◆ What the task asks
Everything from the first line to the line containing "R = math.radians" is to be repeated exactly; nothing past it.

[Source material start]

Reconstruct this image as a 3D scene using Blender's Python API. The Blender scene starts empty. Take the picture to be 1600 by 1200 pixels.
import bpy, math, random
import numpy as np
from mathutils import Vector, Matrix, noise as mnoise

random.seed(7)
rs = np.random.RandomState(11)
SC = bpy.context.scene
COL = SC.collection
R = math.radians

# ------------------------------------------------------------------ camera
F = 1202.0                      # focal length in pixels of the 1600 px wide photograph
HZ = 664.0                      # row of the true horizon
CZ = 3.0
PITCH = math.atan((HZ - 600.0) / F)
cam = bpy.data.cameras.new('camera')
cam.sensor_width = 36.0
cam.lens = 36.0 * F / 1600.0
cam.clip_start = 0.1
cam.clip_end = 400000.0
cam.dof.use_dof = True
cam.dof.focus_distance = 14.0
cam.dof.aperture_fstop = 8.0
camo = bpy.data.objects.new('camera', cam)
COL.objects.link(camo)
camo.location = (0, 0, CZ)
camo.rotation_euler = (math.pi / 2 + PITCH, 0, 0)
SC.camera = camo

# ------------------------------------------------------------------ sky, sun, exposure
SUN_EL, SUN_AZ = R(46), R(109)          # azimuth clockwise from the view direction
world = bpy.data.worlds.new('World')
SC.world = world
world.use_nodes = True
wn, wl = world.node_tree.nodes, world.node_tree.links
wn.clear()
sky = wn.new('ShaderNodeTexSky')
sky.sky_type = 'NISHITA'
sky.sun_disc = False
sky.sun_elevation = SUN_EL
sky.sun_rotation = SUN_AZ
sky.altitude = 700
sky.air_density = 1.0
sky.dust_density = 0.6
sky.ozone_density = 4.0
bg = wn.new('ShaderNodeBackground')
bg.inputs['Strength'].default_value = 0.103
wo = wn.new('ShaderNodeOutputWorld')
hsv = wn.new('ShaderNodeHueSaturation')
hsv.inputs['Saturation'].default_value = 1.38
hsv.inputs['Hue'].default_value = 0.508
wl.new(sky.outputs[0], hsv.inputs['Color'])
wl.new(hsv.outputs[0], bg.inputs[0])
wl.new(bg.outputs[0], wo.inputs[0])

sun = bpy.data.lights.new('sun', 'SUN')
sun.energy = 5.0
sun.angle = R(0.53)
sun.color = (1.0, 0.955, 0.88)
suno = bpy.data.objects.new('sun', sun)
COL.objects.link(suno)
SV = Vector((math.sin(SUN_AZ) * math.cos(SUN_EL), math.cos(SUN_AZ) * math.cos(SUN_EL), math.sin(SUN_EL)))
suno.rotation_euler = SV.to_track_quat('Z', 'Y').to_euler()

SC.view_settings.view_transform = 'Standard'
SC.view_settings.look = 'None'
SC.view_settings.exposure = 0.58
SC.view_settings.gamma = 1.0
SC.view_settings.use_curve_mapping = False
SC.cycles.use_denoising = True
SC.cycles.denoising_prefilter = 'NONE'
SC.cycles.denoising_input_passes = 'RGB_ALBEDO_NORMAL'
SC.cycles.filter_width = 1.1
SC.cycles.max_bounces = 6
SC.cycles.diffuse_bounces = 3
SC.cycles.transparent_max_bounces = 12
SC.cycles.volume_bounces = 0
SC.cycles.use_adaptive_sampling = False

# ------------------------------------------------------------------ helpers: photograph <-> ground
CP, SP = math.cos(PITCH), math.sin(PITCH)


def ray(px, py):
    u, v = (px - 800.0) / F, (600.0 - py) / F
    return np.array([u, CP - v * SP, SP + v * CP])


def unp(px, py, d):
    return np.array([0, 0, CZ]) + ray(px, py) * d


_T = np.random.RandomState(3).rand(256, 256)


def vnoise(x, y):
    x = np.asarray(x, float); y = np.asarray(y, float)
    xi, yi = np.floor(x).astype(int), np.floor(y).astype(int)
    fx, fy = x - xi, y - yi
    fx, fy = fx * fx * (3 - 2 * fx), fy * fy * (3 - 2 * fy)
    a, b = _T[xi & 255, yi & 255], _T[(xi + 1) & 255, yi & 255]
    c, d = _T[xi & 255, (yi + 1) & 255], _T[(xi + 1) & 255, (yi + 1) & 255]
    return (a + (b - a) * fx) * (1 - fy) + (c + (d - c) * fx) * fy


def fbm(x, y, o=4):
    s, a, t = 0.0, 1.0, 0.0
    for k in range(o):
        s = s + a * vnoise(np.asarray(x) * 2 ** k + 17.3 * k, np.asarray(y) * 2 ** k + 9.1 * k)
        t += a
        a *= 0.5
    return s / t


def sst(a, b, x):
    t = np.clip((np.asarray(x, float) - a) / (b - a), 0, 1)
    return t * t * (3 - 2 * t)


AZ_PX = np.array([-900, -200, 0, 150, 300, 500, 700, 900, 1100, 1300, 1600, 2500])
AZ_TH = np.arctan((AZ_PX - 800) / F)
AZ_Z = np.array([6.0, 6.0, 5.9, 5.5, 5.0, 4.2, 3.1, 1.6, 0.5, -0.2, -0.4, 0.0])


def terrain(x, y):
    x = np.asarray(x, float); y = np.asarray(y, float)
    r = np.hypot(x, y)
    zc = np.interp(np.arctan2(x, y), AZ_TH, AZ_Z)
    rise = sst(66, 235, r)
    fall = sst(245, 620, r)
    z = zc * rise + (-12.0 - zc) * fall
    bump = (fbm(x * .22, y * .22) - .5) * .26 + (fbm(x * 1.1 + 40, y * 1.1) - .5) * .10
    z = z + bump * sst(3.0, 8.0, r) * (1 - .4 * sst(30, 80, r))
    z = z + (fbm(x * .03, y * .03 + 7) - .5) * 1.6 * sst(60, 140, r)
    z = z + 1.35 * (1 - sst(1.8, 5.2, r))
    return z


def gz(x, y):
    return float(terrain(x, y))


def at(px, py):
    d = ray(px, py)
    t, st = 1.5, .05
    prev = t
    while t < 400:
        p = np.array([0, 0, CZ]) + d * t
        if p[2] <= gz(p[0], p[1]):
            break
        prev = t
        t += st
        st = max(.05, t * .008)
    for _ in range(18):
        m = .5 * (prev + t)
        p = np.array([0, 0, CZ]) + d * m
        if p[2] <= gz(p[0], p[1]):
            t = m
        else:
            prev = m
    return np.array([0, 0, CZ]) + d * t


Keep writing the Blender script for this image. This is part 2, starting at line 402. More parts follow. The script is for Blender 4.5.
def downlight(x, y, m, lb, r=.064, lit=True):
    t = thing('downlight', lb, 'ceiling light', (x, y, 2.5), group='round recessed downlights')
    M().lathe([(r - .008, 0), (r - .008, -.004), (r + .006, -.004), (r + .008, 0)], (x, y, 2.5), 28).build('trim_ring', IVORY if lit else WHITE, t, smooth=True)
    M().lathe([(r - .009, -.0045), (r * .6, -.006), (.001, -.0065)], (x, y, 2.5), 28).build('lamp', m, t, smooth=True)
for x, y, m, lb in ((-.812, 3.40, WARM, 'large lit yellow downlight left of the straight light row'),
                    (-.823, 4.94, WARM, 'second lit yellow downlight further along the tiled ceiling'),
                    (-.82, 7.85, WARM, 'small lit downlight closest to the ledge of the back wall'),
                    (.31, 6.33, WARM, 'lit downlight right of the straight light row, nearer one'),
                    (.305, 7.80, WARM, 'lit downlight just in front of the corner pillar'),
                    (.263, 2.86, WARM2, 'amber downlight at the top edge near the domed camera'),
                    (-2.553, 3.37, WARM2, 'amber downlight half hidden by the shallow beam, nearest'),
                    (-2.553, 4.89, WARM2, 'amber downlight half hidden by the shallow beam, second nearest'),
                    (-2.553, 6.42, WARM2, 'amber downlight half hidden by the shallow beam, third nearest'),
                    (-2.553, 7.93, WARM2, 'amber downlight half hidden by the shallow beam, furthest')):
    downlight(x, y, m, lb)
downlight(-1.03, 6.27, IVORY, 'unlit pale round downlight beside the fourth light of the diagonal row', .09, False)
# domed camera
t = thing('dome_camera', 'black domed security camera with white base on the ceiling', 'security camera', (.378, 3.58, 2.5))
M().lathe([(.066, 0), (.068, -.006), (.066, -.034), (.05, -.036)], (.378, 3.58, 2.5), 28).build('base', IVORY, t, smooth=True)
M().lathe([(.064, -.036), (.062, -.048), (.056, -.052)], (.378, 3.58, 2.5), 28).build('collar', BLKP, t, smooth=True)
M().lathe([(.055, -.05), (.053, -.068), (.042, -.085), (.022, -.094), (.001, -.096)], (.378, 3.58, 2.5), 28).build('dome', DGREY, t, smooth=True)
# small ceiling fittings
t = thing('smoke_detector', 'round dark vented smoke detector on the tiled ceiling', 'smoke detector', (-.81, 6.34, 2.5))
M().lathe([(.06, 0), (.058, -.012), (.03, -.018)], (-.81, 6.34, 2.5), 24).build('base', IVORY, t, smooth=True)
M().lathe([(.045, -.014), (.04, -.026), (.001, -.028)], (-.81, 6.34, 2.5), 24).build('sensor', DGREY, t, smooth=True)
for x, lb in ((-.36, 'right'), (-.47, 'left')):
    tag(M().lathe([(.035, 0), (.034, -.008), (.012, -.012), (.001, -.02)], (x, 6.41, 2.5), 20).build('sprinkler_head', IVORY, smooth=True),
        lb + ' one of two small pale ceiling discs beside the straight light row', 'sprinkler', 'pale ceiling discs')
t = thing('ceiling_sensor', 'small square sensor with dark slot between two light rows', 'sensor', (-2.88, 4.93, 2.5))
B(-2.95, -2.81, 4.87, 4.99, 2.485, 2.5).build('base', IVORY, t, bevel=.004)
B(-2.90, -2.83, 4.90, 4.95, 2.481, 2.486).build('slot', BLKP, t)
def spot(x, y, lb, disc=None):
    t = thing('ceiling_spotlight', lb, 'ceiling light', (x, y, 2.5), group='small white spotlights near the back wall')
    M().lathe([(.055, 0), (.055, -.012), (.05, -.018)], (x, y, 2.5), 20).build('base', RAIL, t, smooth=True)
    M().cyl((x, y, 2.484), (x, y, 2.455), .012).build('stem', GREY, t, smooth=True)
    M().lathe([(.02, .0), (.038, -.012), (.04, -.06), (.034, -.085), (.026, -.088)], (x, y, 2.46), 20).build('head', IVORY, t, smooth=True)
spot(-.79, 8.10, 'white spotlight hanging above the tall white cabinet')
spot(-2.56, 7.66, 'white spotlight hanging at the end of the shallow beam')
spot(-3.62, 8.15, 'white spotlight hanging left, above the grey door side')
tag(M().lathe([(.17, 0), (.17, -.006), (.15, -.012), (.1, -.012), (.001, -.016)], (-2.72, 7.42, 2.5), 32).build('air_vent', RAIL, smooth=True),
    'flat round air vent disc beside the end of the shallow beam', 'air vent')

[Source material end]

◆ Reply to the exercise
Reconstruct this image as a 3D scene using Blender's Python API. The Blender scene starts empty. Take the picture to be 1600 by 1200 pixels.
import bpy, math, random
import numpy as np
from mathutils import Vector, Matrix, noise as mnoise

random.seed(7)
rs = np.random.RandomState(11)
SC = bpy.context.scene
COL = SC.collection
R = math.radians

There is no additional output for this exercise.